To be done
Would you print the material exactly, starting at its first line and ending at the line holding "bpy.data.objects.remove(o)"?

Data extract

- - - - - - -

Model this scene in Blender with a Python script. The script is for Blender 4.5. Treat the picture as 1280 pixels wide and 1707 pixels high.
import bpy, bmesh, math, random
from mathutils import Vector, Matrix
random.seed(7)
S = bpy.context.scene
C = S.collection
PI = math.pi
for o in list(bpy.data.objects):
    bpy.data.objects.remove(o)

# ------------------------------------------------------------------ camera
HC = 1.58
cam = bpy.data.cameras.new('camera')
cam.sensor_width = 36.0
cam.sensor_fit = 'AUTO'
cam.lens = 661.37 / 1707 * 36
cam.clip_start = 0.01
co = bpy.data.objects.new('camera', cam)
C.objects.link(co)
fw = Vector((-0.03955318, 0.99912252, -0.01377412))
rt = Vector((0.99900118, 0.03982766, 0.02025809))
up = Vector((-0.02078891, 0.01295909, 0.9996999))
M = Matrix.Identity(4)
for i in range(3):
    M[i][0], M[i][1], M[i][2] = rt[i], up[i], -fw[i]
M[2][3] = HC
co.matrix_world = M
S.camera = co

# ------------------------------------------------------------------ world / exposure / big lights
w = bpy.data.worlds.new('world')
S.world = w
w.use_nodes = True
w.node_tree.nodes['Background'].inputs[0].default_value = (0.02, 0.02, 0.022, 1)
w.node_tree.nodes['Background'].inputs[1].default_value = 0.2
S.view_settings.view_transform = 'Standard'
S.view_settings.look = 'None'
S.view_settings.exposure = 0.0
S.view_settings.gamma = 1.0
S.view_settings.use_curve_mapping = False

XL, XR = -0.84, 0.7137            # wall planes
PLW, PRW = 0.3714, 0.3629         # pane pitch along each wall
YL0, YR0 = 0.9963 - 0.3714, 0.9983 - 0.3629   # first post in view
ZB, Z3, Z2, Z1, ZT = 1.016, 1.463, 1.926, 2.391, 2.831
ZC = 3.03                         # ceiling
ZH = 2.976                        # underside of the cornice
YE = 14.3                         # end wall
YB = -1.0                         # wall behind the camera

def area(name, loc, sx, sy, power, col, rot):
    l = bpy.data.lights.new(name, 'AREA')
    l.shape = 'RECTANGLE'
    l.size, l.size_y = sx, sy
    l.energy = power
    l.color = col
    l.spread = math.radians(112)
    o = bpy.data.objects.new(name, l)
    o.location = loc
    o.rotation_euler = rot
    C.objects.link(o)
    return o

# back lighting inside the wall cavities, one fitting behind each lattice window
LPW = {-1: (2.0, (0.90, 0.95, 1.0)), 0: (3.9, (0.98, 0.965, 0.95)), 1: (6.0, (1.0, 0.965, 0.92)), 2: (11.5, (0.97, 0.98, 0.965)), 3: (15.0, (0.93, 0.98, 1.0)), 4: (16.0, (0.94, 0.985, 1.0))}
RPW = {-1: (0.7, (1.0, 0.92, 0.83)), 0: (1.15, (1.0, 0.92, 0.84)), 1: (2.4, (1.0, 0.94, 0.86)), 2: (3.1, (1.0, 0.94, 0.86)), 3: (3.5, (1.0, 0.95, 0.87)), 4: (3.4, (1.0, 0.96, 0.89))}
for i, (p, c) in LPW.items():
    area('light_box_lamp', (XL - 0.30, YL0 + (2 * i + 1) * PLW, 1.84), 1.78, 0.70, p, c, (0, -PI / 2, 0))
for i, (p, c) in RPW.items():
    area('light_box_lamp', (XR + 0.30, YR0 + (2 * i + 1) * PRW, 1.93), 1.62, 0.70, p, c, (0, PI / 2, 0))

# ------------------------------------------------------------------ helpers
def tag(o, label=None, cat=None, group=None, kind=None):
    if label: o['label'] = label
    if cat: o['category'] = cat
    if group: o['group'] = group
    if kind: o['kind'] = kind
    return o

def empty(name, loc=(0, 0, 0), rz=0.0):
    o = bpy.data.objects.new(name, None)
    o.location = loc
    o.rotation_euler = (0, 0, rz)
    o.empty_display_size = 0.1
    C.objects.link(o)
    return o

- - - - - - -

Finished task
Model this scene in Blender with a Python script. The script is for Blender 4.5. Treat the picture as 1280 pixels wide and 1707 pixels high.
import bpy, bmesh, math, random
from mathutils import Vector, Matrix
random.seed(7)
S = bpy.context.scene
C = S.collection
PI = math.pi
for o in list(bpy.data.objects):
    bpy.data.objects.remove(o)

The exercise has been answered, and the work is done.